• REQUIREMENT: Pictures stay out. Extract the lines below from the first one through the line with "rc_ = 0.048 if groove else 0.0", both included.

• AVAILABLE DATA:
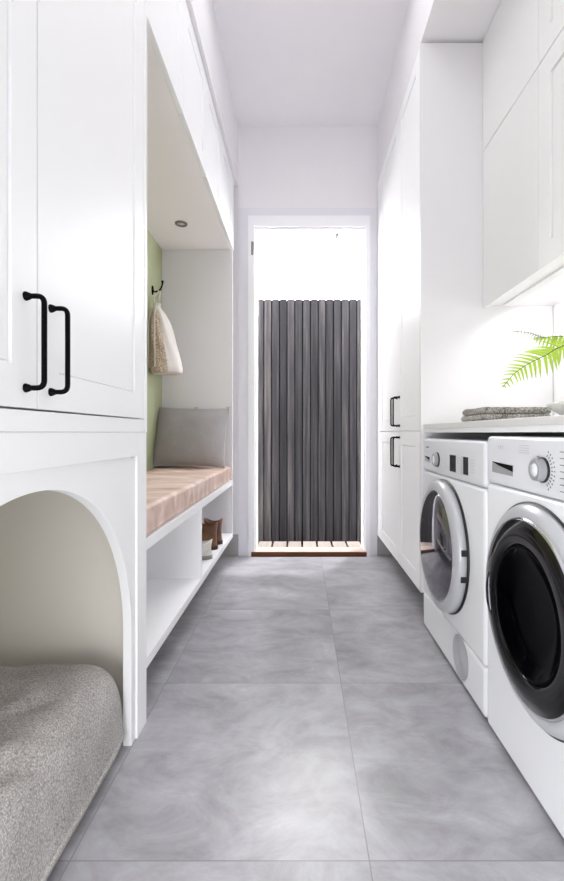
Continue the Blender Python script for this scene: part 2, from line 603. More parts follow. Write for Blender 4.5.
for e in (0, -1):
    bm.faces.new((rows[0][0][e], rows[0][1][e], rows[1][1][e], rows[1][0][e]))
link_mesh('arch_panel', bm, 'lacquer', nook, bevel=0.0015)
bm = bmesh.new()
box(bm, XL, FX - 0.030, 1.325, 1.355, 0, 0.8715)
box(bm, XL, FX - 0.030, 0.215, 0.25, 0, 0.8715)
box(bm, XL, FX - 0.030, 0.25, 1.325, 0.845, 0.8715)
box(bm, XL, XL + 0.014, 0.25, 1.325, 0.0, 0.845)
link_mesh('lining', bm, 'nook', nook)


# ------------------------------------------------------------------ soft goods generator
def pillow_bm(a, b, top, bot, n=48, p=3.0, e=0.5, pinch=0.05, wob=0.0, seed=0.0, groove=None, pv=None, ev=None):
    """cushion in its own frame: u along x, v along y, seam at z=0."""
    bm = bmesh.new()
    g = {}
    rc_ = 0.048 if groove else 0.0

    def pos(i, j):
        u, v = -1 + 2 * i / n, -1 + 2 * j / n
        # ease points toward the edge
        u = math.sin(u * PI / 2)
        v = math.sin(v * PI / 2)
        return u, v
    for s, hgt in ((1, top), (-1, bot)):
        for i in range(n + 1):
            for j in range(n + 1):
                edge = i in (0, n) or j in (0, n)
                if s < 0 and edge:
                    g[s, i, j] = g[1, i, j]
                    continue
                u, v = pos(i, j)
                x = a * u * (1 - pinch * (1 - v * v)) * (1 - rc_ * v ** 10)
                y = b * v * (1 - pinch * (1 - u * u)) * (1 - rc_ * u ** 10)
                h = hgt * max(0, 1 - abs(u) ** p) ** e * max(0, 1 - abs(v) ** (pv or p)) ** (ev or e)
                if groove:
                    h *= 0.94 + 0.06 * u
                if wob and not edge:
                    w = noise.noise(Vector((x * 5 + seed, y * 5, s * 3.0))) + 0.5 * noise.noise(Vector((x * 13 + seed, y * 11, s)))
                    h *= 1 + wob * w
                if groove and s > 0:
                    h -= groove(x, y) * min(1.0, h / max(hgt, 1e-6) * 1.3)
                g[s, i, j] = bm.verts.new((x, y, s * h))
        for i in range(n):
            for j in range(n):
                q = (g[s, i, j], g[s, i + 1, j], g[s, i + 1, j + 1], g[s, i, j + 1])
                bm.faces.new(q if s > 0 else q[::-1])
    rim = [g[1, i, 0].co.copy() for i in range(n)] + [g[1, n, j].co.copy() for j in range(n)] + \
          [g[1, n - i, n].co.copy() for i in range(n)] + [g[1, 0, n - j].co.copy() for j in range(n)]
    return bm, rim


def closed_tube(bm, pts, r, n=8):
    m = len(pts)
    rings = []
    up = Vector((0, 0, 1))
    for i, p in enumerate(pts):
        t = (pts[(i + 1) % m] - pts[i - 1]).normalized()
        w = t.cross(up)
        w = w.normalized() if w.length > 1e-5 else t.orthogonal().normalized()
        u2 = w.cross(t).normalized()
        rings.append([p + (u2 * math.cos(2 * PI * k / n) + w * math.sin(2 * PI * k / n)) * r for k in range(n)])
    rings.append(rings[0])
    loft(bm, rings, False, False)


def xform(bm, mat):
    bmesh.ops.transform(bm, matrix=mat, verts=bm.verts[:])


# pet cushion in the nook
def pet_groove(x, y):
    # creases in the slack cover, running in from the front edge
    out = 0.0
    for (px, py, dx, dy, s0, s1, dep, wd_) in ((0.185, 0.045, 0.42, 0.91, -0.22, 0.05, 0.026, 0.013), (0.10, 0.20, 0.75, 0.66, -0.10, 0.08, 0.008, 0.016)):
        rx, ry = x - px, y - py
        q = rx * dx + ry * dy
        d = rx * dy - ry * dx
        w = max(0.0, min(1.0, (q - s0) / 0.08)) * max(0.0, min(1.0, (s1 - q) / 0.06))
        out += dep * w * (math.exp(-(d / wd_) ** 2) - 0.55 * math.exp(-((d + 0.035) / 0.024) ** 2))
    return out


cx0, cx1, cy0, cy1, sz = -0.925, -0.474, 0.345, 1.248, 0.052
T = Matrix.Translation(((cx0 + cx1) / 2, (cy0 + cy1) / 2, sz))
bm, rim = pillow_bm((cx1 - cx0) / 2, (cy1 - cy0) / 2, 0.226, sz - 0.002, 90, 6.5, 0.34, 0.0, 0.06, 3.0, pet_groove, 12.0, 0.26)
xform(bm, T)
pet = thing('pet_cushion', 'plump grey woven pet cushion on the floor inside the arched nook', 'cushion', (T.translation.x, T.translation.y, 0))
link_mesh('cover', bm, 'pet', pet, smooth=True, subsurf=1)
bm = bmesh.new()
closed_tube(bm, [T @ p for p in rim], 0.006)
link_mesh('piping', bm, 'pet_pipe', pet, smooth=True)

# ------------------------------------------------------------------ left: bench alcove
BX = -0.47
Y0, Y1 = 1.3565, 3.186
bench = thing('storage_bench', 'white open-shelf bench built in between the arched nook and end wall', 'bench', (-0.71, 2.28, 0))
link_mesh('seat_board', bx(XL, BX, Y0, 3.085, 0.513, 0.548), 'lacquer', bench, bevel=0.0015)
link_mesh('shelf_board', bx(XL, BX, Y0, 3.085, 0.152, 0.184), 'lacquer', bench, bevel=0.0015)
link_mesh('divider', bx(XL + 0.012, BX - 0.001, 2.122, 2.142, 0.184, 0.513), 'lacquer', bench, bevel=0.001)
link_mesh('back_panel', bx(XL, XL + 0.012, Y0, 3.085, 0.184, 0.513), 'lacquer', bench)
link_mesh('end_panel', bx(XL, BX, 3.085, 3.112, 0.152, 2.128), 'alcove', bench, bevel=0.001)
link_mesh('kick_board', bx(XL, BX - 0.26, Y0, 3.112, 0.0, 0.152), 'skirting', bench)

for yy0, yy1, lab in ((1.3565, 2.2105, 'white overhead cupboard above the bench, nearer of the two, touching the tall cupboard'),
                      (2.2115, 3.112, 'white overhead cupboard above the bench, farther of the two, next to the end wall')):
    oc = thing('overhead_cupboard', lab, 'cupboard', (-0.71, (yy0 + yy1) / 2, 2.13), 'overhead cupboards above the bench')
    link_mesh('carcass', bx(XL, FX - 0.021, yy0, yy1, 2.1305, 2.622), 'soffit', oc)
    wd = 0.427 if yy0 < 2 else 0.4195
    for q in range(2):
        bm = bmesh.new()
        ya = yy0 + q * wd
        shaker(bm, FX, 1, ya + 0.0015, ya + wd - 0.0015, 2.1305, 2.617)
        link_mesh('door', bm, 'lacquer', oc, bevel=0.001)
    if yy1 > 3:
        link_mesh('filler', bx(FX - 0.021, FX, yy0 + 2 * wd + 0.001, yy1, 2.1305, 2.617), 'lacquer', oc, bevel=0.001)

# recessed downlight in the underside of the overhead cupboards
dl = thing('downlight', 'small round recessed downlight in the underside above the bench', 'downlight', (-0.72, 2.706, 2.122))
bm = bmesh.new()
lathe(bm, [(0.022, 0.008), (0.022, 0.0), (0.036, 0.001), (0.037, 0.008), (0.022, 0.008)], (-0.72, 2.706, 2.1225), (0, 0, 1), 40)
link_mesh('trim_ring', bm, 'brushed', dl, smooth=True)
bm = bmesh.new()
lathe(bm, [(0.0, 0.006), (0.0225, 0.006), (0.0225, 0.0078), (0, 0.0078)], (-0.72, 2.706, 2.1225), (0, 0, 1), 40)
link_mesh('lens', bm, 'lens', dl, smooth=True)

# bench cushion: rounded slab with soft wrinkles
bm = bmesh.new()
x0, x1, y0, y1, z0, z1 = XL + 0.004, -0.474, 1.3595, 3.083, 0.549, 0.642
nu, nv = 40, 120
rad = 0.022


def slab_pt(u, v, side):
    x = x0 + (x1 - x0) * u
    y = y0 + (y1 - y0) * v
    return x, y


sec = []   # cross-section around the x-z rectangle with rounded corners
for (cx, cz, a0) in ((x1 - rad, z0 + 0.012, -90), (x1 - rad, z1 - rad, 0), (x0 + rad, z1 - rad, 90), (x0 + rad, z0 + 0.012, 180)):
    rr = rad if cz > 0.6 else 0.012
    for k in range(7):
        a = math.radians(a0 + 90 * k / 6)
        sec.append((cx + (rad - 0 if cz > 0.6 else rad) * math.cos(a), cz + rr * math.sin(a)))
# densify long runs
dense = []
for (p, q) in zip(sec, sec[1:] + sec[:1]):
    L_ = math.hypot(q[0] - p[0], q[1] - p[1])
    m = max(1, int(L_ / 0.014))
    for k in range(m):
        dense.append((p[0] + (q[0] - p[0]) * k / m, p[1] + (q[1] - p[1]) * k / m))
rings = []
for j in range(nv + 1):
    v = j / nv
    y = y0 + (y1 - y0) * v
    e = min(y - y0, y1 - y)
    sh = 0.0 if e > rad else rad - math.sqrt(max(0, rad ** 2 - (rad - e) ** 2))
    ring = []
    for (x, z) in dense:
        cx, cz = (x0 + x1) / 2, (z0 + z1) / 2
        fx = 1 - sh * 0.5 / ((x1 - x0) / 2)
        zz = z
        if z > 0.6:
            zz = z - sh
            w = noise.noise(Vector((x * 4, y * 9, 1.0))) * 0.005 + noise.noise(Vector((x * 9 + y * 5, y * 22, 4.0))) * 0.0025
            zz += w * min(1.0, e / 0.05)
        xx = cx + (x - cx) * fx
        if z < 0.63 and z > 0.56 and x > cx:
            xx += noise.noise(Vector((3.0, y * 12, z * 10))) * 0.003 - 0.003
        ring.append(Vector((xx, y, max(zz, z0))))
    rings.append(ring)
loft(bm, rings)
tag(link_mesh('bench_cushion', bm, 'pink', smooth=True), 'long blush tan leather seat pad along the white bench', 'seat cushion')

# grey scatter cushion leaning on the end panel
bm, rim = pillow_bm(0.240, 0.203, 0.10, 0.085, 44, 2.2, 0.62, 0.05, 0.14, 1.0)
lean = math.radians(72)
R = Matrix.Translation((-0.728, 2.965, 0.845)) @ Matrix.Rotation(lean, 4, 'X') @ Matrix.Rotation(math.radians(-1.5), 4, 'Z')
xform(bm, R)
pil = thing('scatter_cushion', 'square grey linen cushion leaning at the far end of the bench', 'cushion', (-0.728, 2.95, 0.645))
link_mesh('cover', bm, 'linen', pil, smooth=True, subsurf=1)
bm = bmesh.new()
closed_tube(bm, [R @ p for p in rim], 0.004)
link_mesh('piping', bm, 'linen_pipe', pil, smooth=True)
for u in (0.02, 0.235):
    bm = bmesh.new()
    c = R @ Vector((u, 0.194 if u < 0.1 else 0.203, 0.006))
    tube(bm, smooth_path([c + Vector((-0.014, 0, 0.004)), c + Vector((-0.004, -0.004, 0.012)), c + Vector((0.0, -0.005, -0.006)), c + Vector((0.006, -0.004, 0.012)), c + Vector((0.014, 0, 0.002))], 6), 0.0028, 8)
    link_mesh('tie', bm, 'linen_pipe', pil, smooth=True)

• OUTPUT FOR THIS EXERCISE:
Continue the Blender Python script for this scene: part 2, from line 603. More parts follow. Write for Blender 4.5.
for e in (0, -1):
    bm.faces.new((rows[0][0][e], rows[0][1][e], rows[1][1][e], rows[1][0][e]))
link_mesh('arch_panel', bm, 'lacquer', nook, bevel=0.0015)
bm = bmesh.new()
box(bm, XL, FX - 0.030, 1.325, 1.355, 0, 0.8715)
box(bm, XL, FX - 0.030, 0.215, 0.25, 0, 0.8715)
box(bm, XL, FX - 0.030, 0.25, 1.325, 0.845, 0.8715)
box(bm, XL, XL + 0.014, 0.25, 1.325, 0.0, 0.845)
link_mesh('lining', bm, 'nook', nook)


# ------------------------------------------------------------------ soft goods generator
def pillow_bm(a, b, top, bot, n=48, p=3.0, e=0.5, pinch=0.05, wob=0.0, seed=0.0, groove=None, pv=None, ev=None):
    """cushion in its own frame: u along x, v along y, seam at z=0."""
    bm = bmesh.new()
    g = {}
    rc_ = 0.048 if groove else 0.0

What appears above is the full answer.